Nem mesmo uma lesão foi capaz de tirar bailarina do elenco de “Matéria Escura”. Profissão exige cuidados e preparo, inclusive mental, mas pode ser democrática

Apesar de exigir esforço e dedicação, o ofício do bailarino pode ser democrático. Prova disso é o espetáculo “Matéria Escura”, da Companhia de Dança Cena 11, que chega agora à Mostra Lucia Camargo do Festival de Curitiba. Ele tem no elenco nove performers, que vão dos 27 até os 62 anos de idade.

“A gente já teve também na companhia pessoas gordas, e isso nunca impediu ninguém”, garante a dançarina Karin Serafin. “Todo mundo tem o seu lugar dentro da nossa companhia. Ou melhor, todo mundo leva o seu mundo pra dentro da nossa companhia. É assim que a gente entende a dança.”

É claro que a profissão exige alguns cuidados. É preciso manter uma rotina para garantir que se vá chegar inteiro nas apresentações. Dentro do elenco da Cena 11, no entanto, isso varia de cada um para cada um. “A Natascha [Zacheo] faz artes marciais. A Aline [Blasius] é professora de ioga. A Bibi [Bianca Vieira] faz house dance. Tem quem treine kung-fu, faça circo ou natação”, lista Karin. “Eu, por exemplo, gosto de musculação.”

Na seara da alimentação, alguns preferem as dietas vegana ou vegetariana.

A própria Karin já enfrentou obstáculos físicos, mas nem por isso deixou de dançar. Em 2016, ela sofreu uma lesão na coluna ao executar um movimento aparentemente banal: se machucou em casa, ao pegar a bolsa com os equipamentos para ir ao ensaio de “Protocolo Elefante”, espetáculo no qual a Cena 11 trabalhava na época.

Recuperada, hoje não apenas participa de “Matéria Escura” (tomando algumas precauções) como ainda é a responsável pela transmissão ao vivo de cada uma das apresentações, via Vimeo. Por isso carrega nos ombros uma câmera, de um lado pra outro do palco, por cerca de 1h30. “É uma câmera bem pesadinha, e ainda tem um cabo que às vezes atrapalha bastante”, finge reclamar, em tom bem-humorado.

A tarefa deixa Karin Serafin em permanente estado de alerta. “A apresentação é tensa pra caramba. Eu achava que entendia muito de vídeo, dessa coisa de edição, mas ali é diferente.

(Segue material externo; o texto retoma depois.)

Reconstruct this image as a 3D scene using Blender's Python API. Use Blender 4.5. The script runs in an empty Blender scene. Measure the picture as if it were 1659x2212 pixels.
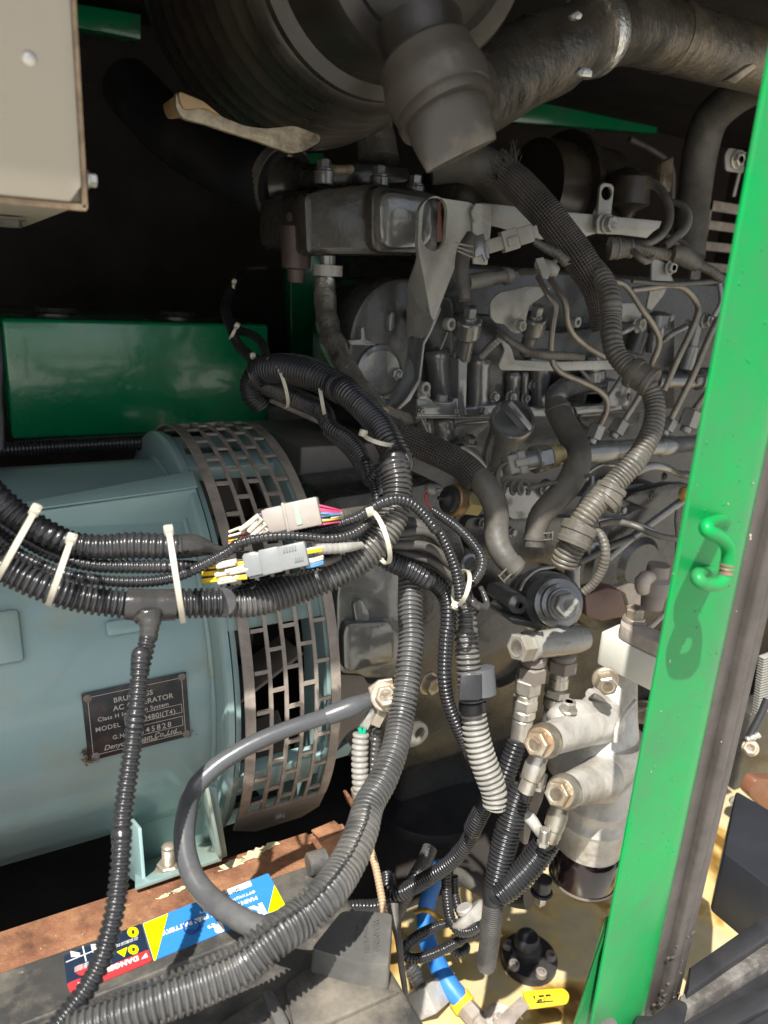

Tudo é editado ao vivo, você precisa decidir na hora o que filmar.”

A dificuldade aumenta porque a coreografia de “Matéria Escura” conta muito com o improviso dos dançarinos, embora existam alguns pontos de referência. “Tem um momento, por exemplo, em que todos precisam estar à frente do palco. Agora, como eles vão fazer isso, como vão chegar lá, depende de cada um”, explica.

Somado ao entrosamento adquirido nos ensaios, o resultado disso é muitas vezes um paradoxo. “Os colegas te surpreendem ao mesmo tempo em que não chegam a te surpreender”, divaga Karin. “Acontece de alguém ocupar um espaço que você tinha pensado em ocupar, e você precisa acionar um plano B na hora. É bom ter um plano B, mas isso sem dúvida causa um estresse mental.”